En
Granada se ha instalado un verano perpetuo, aunque hay cosas que no cambian. O
quizá cambien de una manera sutil, pues si uno se fija, son muchos más los
mendigos que duermen a la intemperie en las calles y plazas de la ciudad. En
invierno, ocupan cajeros, callejones, contenedores, lugares protegidos. En
verano duermen tumbados en bancos, y a veces, en mitad de una plaza, encima de
los cartones y la manta con que se cubren durante el invierno. Los veo por la
mañana, muy temprano, y me admira la tranquilidad de su sueño, porque ya lo han
perdido todo y saben que las calles no tienen conciencia. Pero me sorprende
encontrar chabolas en lugares insospechados, junto a la circunvalación, por
ejemplo, en el Camino de las Vacas, entre la Vega y el Barrio de la Juventud,
cerca del colegio de los Agustinos y del instituto Ramón y Cajal, en una de las
zonas más nuevas de Granada. Pero esta chabola no está habitada por mendigos,
sino por una familia trabajadora, pues veo a los hombres recorrer los barrios
en triciclos en busca de cobre y cachivaches, y a las mujeres barrer la tierra
de la puerta, como si se tratara de un chalé. Sólo que éste tiene el techo y
las paredes de hojalata y plásticos, que deben convertir el interior en un
infierno durante el día.

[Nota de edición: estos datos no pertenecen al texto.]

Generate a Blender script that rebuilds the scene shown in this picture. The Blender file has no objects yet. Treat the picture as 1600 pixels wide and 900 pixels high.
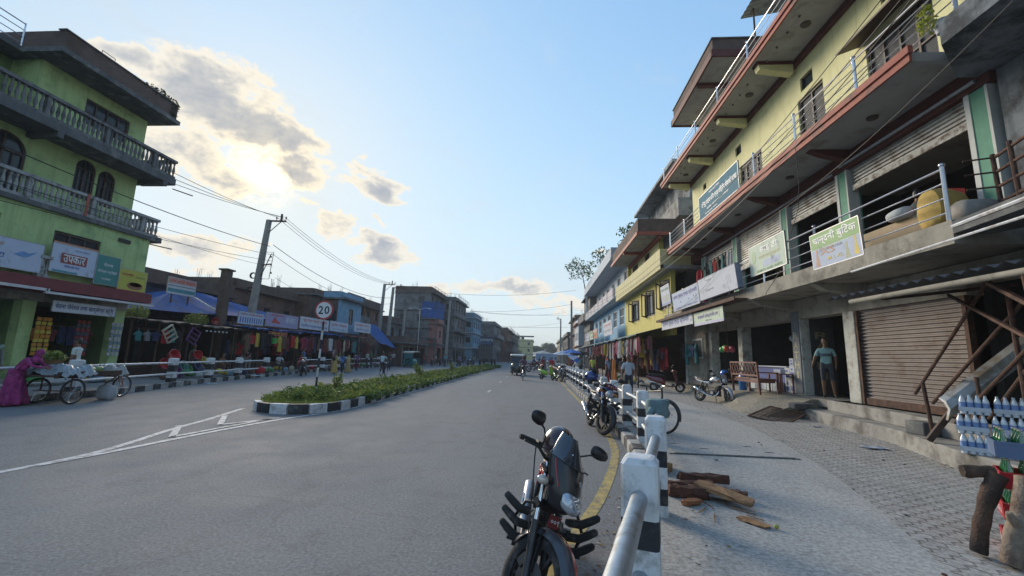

En verano, la gente huye a la playa o al campo, y los
mendigos aprovechan para habitar lugares mejores, como esa mujer de setenta
años que ha dormido en la Caleta, y que podía gritar de madrugada “La plaza es
mía”, aunque pasara la mayoría de las horas tumbada, hablando sola. O como ese
grupo que pasa las noches cerca de la estación de trenes (esos vehículos
fantasmales en Granada), y que durante el día se turnan para dirigir el tráfico
de la calle Halcón, mientras los demás beben en la sombra. Pero luego hay otra
gente que vive en la pobreza de sus casas, y que por la mañana, cuando otros hacen
deporte, recorren las huertas de la Vega en busca de comida. Repasan una y otra
vez las ramas de los árboles frutales que asoman por las tapias de las casas,
ignorando los ladridos de los perros, recolectando peras y manzanas; entran en
los huertos con bolsas de plástico y, antes de que la ciudad despierte, vuelven
a casa con su botín: algunas patatas, cebollas y tomates. Y hay quien nunca
buscará nada, ni pedirá ayuda. La ciudad contiene todas las derrotas.